Each line of the material must be returned exactly.

**Data segment**
** BEGIN **

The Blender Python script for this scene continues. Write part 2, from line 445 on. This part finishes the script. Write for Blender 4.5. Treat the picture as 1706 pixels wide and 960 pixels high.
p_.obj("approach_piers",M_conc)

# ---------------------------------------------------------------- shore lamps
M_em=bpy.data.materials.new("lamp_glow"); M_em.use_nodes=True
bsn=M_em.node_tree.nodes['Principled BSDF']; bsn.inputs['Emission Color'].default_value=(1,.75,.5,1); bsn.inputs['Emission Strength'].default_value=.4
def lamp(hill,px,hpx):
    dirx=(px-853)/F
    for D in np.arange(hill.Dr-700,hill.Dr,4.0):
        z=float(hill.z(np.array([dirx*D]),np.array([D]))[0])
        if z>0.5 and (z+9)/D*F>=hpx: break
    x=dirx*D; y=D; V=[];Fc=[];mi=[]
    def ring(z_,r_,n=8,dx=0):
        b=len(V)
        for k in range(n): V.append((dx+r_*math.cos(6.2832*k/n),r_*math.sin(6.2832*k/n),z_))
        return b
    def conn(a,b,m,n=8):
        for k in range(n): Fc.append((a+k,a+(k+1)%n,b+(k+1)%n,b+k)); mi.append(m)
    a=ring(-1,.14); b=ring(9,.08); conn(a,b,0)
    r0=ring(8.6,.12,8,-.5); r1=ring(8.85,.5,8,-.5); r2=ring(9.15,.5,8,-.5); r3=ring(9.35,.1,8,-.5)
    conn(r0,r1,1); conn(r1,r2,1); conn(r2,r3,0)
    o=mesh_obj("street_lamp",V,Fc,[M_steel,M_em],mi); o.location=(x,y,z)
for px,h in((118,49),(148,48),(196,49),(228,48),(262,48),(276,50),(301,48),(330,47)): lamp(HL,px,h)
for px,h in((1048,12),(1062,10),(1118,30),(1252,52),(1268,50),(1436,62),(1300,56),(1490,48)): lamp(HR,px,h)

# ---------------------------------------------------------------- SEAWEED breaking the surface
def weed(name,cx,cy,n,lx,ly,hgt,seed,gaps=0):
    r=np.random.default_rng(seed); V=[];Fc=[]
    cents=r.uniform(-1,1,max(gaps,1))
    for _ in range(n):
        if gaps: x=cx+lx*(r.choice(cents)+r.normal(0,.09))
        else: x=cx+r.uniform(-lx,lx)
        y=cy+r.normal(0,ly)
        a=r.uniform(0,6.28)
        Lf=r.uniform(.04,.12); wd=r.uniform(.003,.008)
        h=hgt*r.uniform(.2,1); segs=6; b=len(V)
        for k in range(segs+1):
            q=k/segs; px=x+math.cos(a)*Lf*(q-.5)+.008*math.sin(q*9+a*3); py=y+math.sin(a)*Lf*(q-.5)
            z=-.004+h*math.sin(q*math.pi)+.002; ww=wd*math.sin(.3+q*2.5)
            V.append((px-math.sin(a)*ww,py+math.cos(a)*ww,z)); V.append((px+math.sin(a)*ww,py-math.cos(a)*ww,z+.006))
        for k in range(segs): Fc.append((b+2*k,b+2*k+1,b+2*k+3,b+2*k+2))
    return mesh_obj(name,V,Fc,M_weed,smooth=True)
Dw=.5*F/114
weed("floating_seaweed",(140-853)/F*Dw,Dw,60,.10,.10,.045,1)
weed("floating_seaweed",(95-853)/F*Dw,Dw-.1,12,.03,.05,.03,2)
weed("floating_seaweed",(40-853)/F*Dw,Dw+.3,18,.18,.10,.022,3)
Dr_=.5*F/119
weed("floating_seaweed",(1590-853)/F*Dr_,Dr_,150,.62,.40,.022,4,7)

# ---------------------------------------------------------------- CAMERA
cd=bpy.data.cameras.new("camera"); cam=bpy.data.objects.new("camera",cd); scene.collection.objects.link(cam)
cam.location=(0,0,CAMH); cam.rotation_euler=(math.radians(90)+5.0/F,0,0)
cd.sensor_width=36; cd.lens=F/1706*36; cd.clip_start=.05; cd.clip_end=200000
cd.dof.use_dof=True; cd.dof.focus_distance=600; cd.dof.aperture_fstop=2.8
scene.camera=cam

** END **

**Written solution**
The Blender Python script for this scene continues. Write part 2, from line 445 on. This part finishes the script. Write for Blender 4.5. Treat the picture as 1706 pixels wide and 960 pixels high.
p_.obj("approach_piers",M_conc)

# ---------------------------------------------------------------- shore lamps
M_em=bpy.data.materials.new("lamp_glow"); M_em.use_nodes=True
bsn=M_em.node_tree.nodes['Principled BSDF']; bsn.inputs['Emission Color'].default_value=(1,.75,.5,1); bsn.inputs['Emission Strength'].default_value=.4
def lamp(hill,px,hpx):
    dirx=(px-853)/F
    for D in np.arange(hill.Dr-700,hill.Dr,4.0):
        z=float(hill.z(np.array([dirx*D]),np.array([D]))[0])
        if z>0.5 and (z+9)/D*F>=hpx: break
    x=dirx*D; y=D; V=[];Fc=[];mi=[]
    def ring(z_,r_,n=8,dx=0):
        b=len(V)
        for k in range(n): V.append((dx+r_*math.cos(6.2832*k/n),r_*math.sin(6.2832*k/n),z_))
        return b
    def conn(a,b,m,n=8):
        for k in range(n): Fc.append((a+k,a+(k+1)%n,b+(k+1)%n,b+k)); mi.append(m)
    a=ring(-1,.14); b=ring(9,.08); conn(a,b,0)
    r0=ring(8.6,.12,8,-.5); r1=ring(8.85,.5,8,-.5); r2=ring(9.15,.5,8,-.5); r3=ring(9.35,.1,8,-.5)
    conn(r0,r1,1); conn(r1,r2,1); conn(r2,r3,0)
    o=mesh_obj("street_lamp",V,Fc,[M_steel,M_em],mi); o.location=(x,y,z)
for px,h in((118,49),(148,48),(196,49),(228,48),(262,48),(276,50),(301,48),(330,47)): lamp(HL,px,h)
for px,h in((1048,12),(1062,10),(1118,30),(1252,52),(1268,50),(1436,62),(1300,56),(1490,48)): lamp(HR,px,h)

# ---------------------------------------------------------------- SEAWEED breaking the surface
def weed(name,cx,cy,n,lx,ly,hgt,seed,gaps=0):
    r=np.random.default_rng(seed); V=[];Fc=[]
    cents=r.uniform(-1,1,max(gaps,1))
    for _ in range(n):
        if gaps: x=cx+lx*(r.choice(cents)+r.normal(0,.09))
        else: x=cx+r.uniform(-lx,lx)
        y=cy+r.normal(0,ly)
        a=r.uniform(0,6.28)
        Lf=r.uniform(.04,.12); wd=r.uniform(.003,.008)
        h=hgt*r.uniform(.2,1); segs=6; b=len(V)
        for k in range(segs+1):
            q=k/segs; px=x+math.cos(a)*Lf*(q-.5)+.008*math.sin(q*9+a*3); py=y+math.sin(a)*Lf*(q-.5)
            z=-.004+h*math.sin(q*math.pi)+.002; ww=wd*math.sin(.3+q*2.5)
            V.append((px-math.sin(a)*ww,py+math.cos(a)*ww,z)); V.append((px+math.sin(a)*ww,py-math.cos(a)*ww,z+.006))
        for k in range(segs): Fc.append((b+2*k,b+2*k+1,b+2*k+3,b+2*k+2))
    return mesh_obj(name,V,Fc,M_weed,smooth=True)
Dw=.5*F/114
weed("floating_seaweed",(140-853)/F*Dw,Dw,60,.10,.10,.045,1)
weed("floating_seaweed",(95-853)/F*Dw,Dw-.1,12,.03,.05,.03,2)
weed("floating_seaweed",(40-853)/F*Dw,Dw+.3,18,.18,.10,.022,3)
Dr_=.5*F/119
weed("floating_seaweed",(1590-853)/F*Dr_,Dr_,150,.62,.40,.022,4,7)

# ---------------------------------------------------------------- CAMERA
cd=bpy.data.cameras.new("camera"); cam=bpy.data.objects.new("camera",cd); scene.collection.objects.link(cam)
cam.location=(0,0,CAMH); cam.rotation_euler=(math.radians(90)+5.0/F,0,0)
cd.sensor_width=36; cd.lens=F/1706*36; cd.clip_start=.05; cd.clip_end=200000
cd.dof.use_dof=True; cd.dof.focus_distance=600; cd.dof.aperture_fstop=2.8
scene.camera=cam